Suppose that we have a commutative, associative ring $R$ which we use to generate the polynomial $R[x]$. Then $p(x) \in R[x]$ is of the form $p(x) = \sum_{i=0}^n a_i x^i$ for some $n \in \mathbb{N}$.
Now, I wish to understand why $R[x]$ is itself a commutative, associative ring. I am happy showing all of the necessary properties to show this to be the case, except for associativity of multiplication.

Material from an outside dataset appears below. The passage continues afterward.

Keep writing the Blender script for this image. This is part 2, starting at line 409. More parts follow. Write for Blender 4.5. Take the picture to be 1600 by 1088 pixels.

I understand that given $p(x), q(x) \in R[x]$, such that
$p(x) = \sum_{i=0}^n a_i x^i, \ \ q(x) = \sum_{i=0}^m b_i x^i$
for some $m, n \in \mathbb{N}$, where $a_i, b_i \in R, \forall i$, we may (quite naturally) define their product
$p(x)q(x)= \left(pq \right)(x):=\sum_{k=0}^{n+m} \sum_{i+j=k, \ i,j \in \mathbb{N}_0} a_i b_j x^k.$
However, I get rather lost when I introduce another polynomial, $r(x) \in R[x]$ such that
$r(x) = \sum_{i=0}^o c_i x^i$
for some $o \in \mathbb{N}$, where $c_i \in R, \forall i$ and attempt to show that
$\left(p(x) q(x) \right) r(x) = p(x) \left(q(x) r(x) \right).$
Would any kindly soul be able to show me how?